Comment ce mouvement s’est il déclenché ?
Tout est parti du geste tragique d’un jeune dans la région déshéritée de Sidi Bouzid, le 17 décembre, pour son droit au travail et à la dignité. Immédiatement, la population locale s’est identifiée à lui. Cela a touché particulièrement les jeunes se sentant rejetés par la société, survivant grâce à des petits boulots, poursuivis par les tracasseries administratives et policières. Les manifestations ont fait boule de neige aux alentours..
Ce sont les mêmes ressorts qui avaient joué en 2008 dans le bassin minier de Redeyef-Gafsa, dans un contexte d’absence de liberté et de démocratie où les pouvoirs publics n’ont trouvé comme réponse que l’usage de la répression.
Mais cette fois-ci le mouvement de solidarité s’est étendu progressivement à l’ensemble du pays, en grande partie grâce à l’utilisation de Facebook par la jeunesse, à la télévision satellitaire Al-Jazira, aux militants des droits de l’Homme et aux syndicalistes. La contagion s’est étendue aux régions côtières, puis les 13 et 14 janvier à la région de Tunis. Et le 14 janvier, le monde entier a assisté à la fuite de Ben Ali.
Pourquoi ce mouvement a-t-il réussi à chasser Ben Ali ?
La raison fondamentale est que l’ensemble du pays s’est senti concerné. Se sont jetés dans l’arène un nombre croissant de syndicalistes, d’avocats, de lycéens et d’étudiants. L’ensemble du pays s’est alors embrasé, mêlant des revendications sociales, la volonté d’en finir avec le développement inégal du pays, le refus de l’absolutisme et de la corruption, le rejet de l’absence de démocratie et la volonté de mise en place d’un Etat de droit.
A quelques rares exceptions près, les Unions locales de l’UGTT, la centrale syndicale unique, ont été pleinement partie prenante du mouvement. Les sièges des structures locales ont été les points de ralliement des manifestants. Même si ce mouvement était spontané, il n’est pas tombé du ciel : il avait été préparé par des années de luttes sociales et notamment celles de Redeyef-Gafsa en 2008, ainsi que celles pour les droits de l’Homme.
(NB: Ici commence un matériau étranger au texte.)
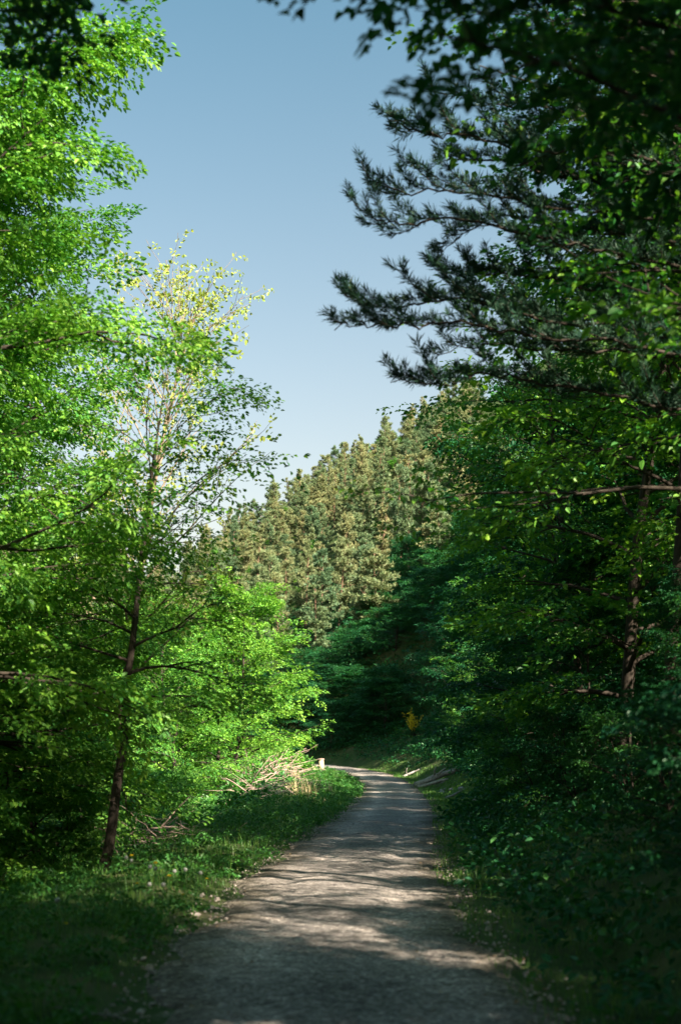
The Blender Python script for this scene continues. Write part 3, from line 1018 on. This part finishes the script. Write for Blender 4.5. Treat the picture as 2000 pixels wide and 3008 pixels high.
for i, (x, y, k, s) in enumerate(L_SLOPE):
    tree(B_MID[k], x, y, "young yellow-green beech on the slope falling away left of the road", i * 1.9, s, name="young_beech_tree", group="young beeches on the slope below the left verge")
tree(B_MID[0], -6.9, 62, "bushy yellow-green beech at the left of the sunlit pair before the bend", 2.0, 1.05, name="young_beech_tree")
tree(B_MID[1], -5.1, 69, "broad sunlit beech overhanging the verge just before the bend", .7, 1.15, name="young_beech_tree")
for i, (x, y, s) in enumerate([(-9.5, 72, 1.1), (-12, 80, 1.2), (-8.5, 84, 1.0), (-6.5, 77, .95), (-15, 90, 1.3), (-20, 80, 1.4), (-24, 95, 1.5), (-17, 104, 1.3)]):
    tree(B_MID[i % 2] if i % 3 else B_FAR[0], x, y, "leafy tree in the hollow behind the sunlit beeches at the bend", i * 1.1, s, name="beech_tree", group="leafy trees in the hollow left of the bend")

# ---------------------------------------------------------------- shrubs
for i, (d, e, s) in enumerate([(11, 1.9, .7), (13.5, 2.5, .6), (16.5, 2.4, .6), (20, 2.5, .65), (24, 2.3, .7), (28, 2.1, 1.), (33, 2.0, .9), (39, 2.2, 1.), (46, 3.0, 1.1), (53, 3.3, 1.1), (60, 3.4, 1.2),
                                (68, 3.4, 1.2), (77, 3.6, 1.3), (86, 4.6, 1.2), (12.5, 4.0, .9), (18, 4.2, 1.0), (22, 4.6, 1.1), (31, 4.4, 1.3)]):
    x, y = side(d, e)
    tree(SHRUB[i % 2], x, y, "low dark shrub on the foot of the right bank beside the gravel", i * 1.3, s, name="shrub", cat="shrub", group="low shrubs along the foot of the right bank", parts=("stems", "foliage"))
for i, (x, y, k, s) in enumerate([(-5.2, 18, 2, .8), (-6.3, 23, 2, 1.0), (-4.9, 25, 2, .7), (-5.2, 31, 2, .9), (-4.6, 36, 2, .7), (-5.4, 40, 2, 1.0), (-5.6, 15, 0, .9), (-4.8, 13, 1, .8), (-6.8, 19.5, 0, 1.2)]):
    tree(SHRUB[k], x, y, "leafy bush just over the edge of the left verge", i * 1.3, s, name="shrub", cat="shrub", group="bushes along the edge of the left verge", parts=("stems", "foliage"))

# ---------------------------------------------------------------- ground cover
def scatter(n, y0, y1, e0, e1, sgn, rg, power=1.6):
    """points beyond the road edge between y0 and y1, denser near the camera"""
    t = rg.random(n) ** power
    y = y0 + (y1 - y0) * t
    cx = np.interp(y, rc[rc[:, 0] > -5][:, 1], rc[rc[:, 0] > -5][:, 0])
    e = e0 + (e1 - e0) * rg.random(n)
    x = cx + sgn * (HALF + e)
    return x, y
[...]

Tout cela s’est fait au prix d’un véritable massacre, au moins 150 morts. Dans la région de Bizerte, par exemple, les bandes armées de l’Ancien régime ont encore continué à sévir dans les quatre jours ayant suivi la fuite du dictateur.
Si Ben Ali est tombé, c’est aussi parce qu’il a été lâché par l’armée dont le responsable avait refusé de tirer sur la foule, et avait été pour cette raison démissionné.
Les pays occidentaux ont progressivement commencé à prendre leurs distances avec Ben Ali, ce qui n’a pas été le cas du gouvernement français qui l’a soutenu jusqu’au bout.
Comment faire pour que le mouvement débouche sur un vrai changement ?
Le peuple est dans la rue et veut faire table rase de tout ce qui rappelle le passé. Il veut reconstruire la Tunisie sur de nouvelles bases, avec de nouvelles valeurs basées sur la démocratie, avec des hommes et des femmes nouveaux.
C’est maintenant la rue qui décide, et elle demande la disparition complète du RCD, le parti-Etat de Ben Ali.
Des manifestations monte également l’exigence de la disparition de tout le cadre législatif qui organisait auparavant l’espace public. Certains veulent une nouvelle Constitution, d’autres se contenteraient de nouvelles règles de comportement, mais il s’agit d’une même exigence du peuple tunisien.
La rue demande également la saisie des biens de la mafia chassée du pouvoir, ainsi que l’amnistie générale pour tous les militants qui depuis 50 ans ont été condamnés pour leurs opinions ou leur action politique.
Pour que de telles mesures soient mises en œuvre il faut que continuent à se mettre en place des comités locaux, des comités de vigilance. Ces conditions sont indispensables pour que la société tunisienne se reconstruise sur de nouvelles bases.
Les forces qui essaient de saboter et de briser ce processus sont toujours présentes, et elles ont une capacité de nuisance :
– les caciques de l’Ancien régime qui veulent se maintenir au gouvernement,
– les bandes criminelles lâchées par Ben Ali après son départ pour terroriser la population,
– la menace extérieure d’un Khadafi qui menace la Tunisie et dispose des moyens d’y faire passer des armes et de l’argent.
Il n’y a pas actuellement, à mon avis, de menace de coup d’Etat militaire.
Propos recueillis dans les locaux de la FTCR à Paris, le 21 janvier 2011, par Alain Baron pour l’Union syndicale Solidaires.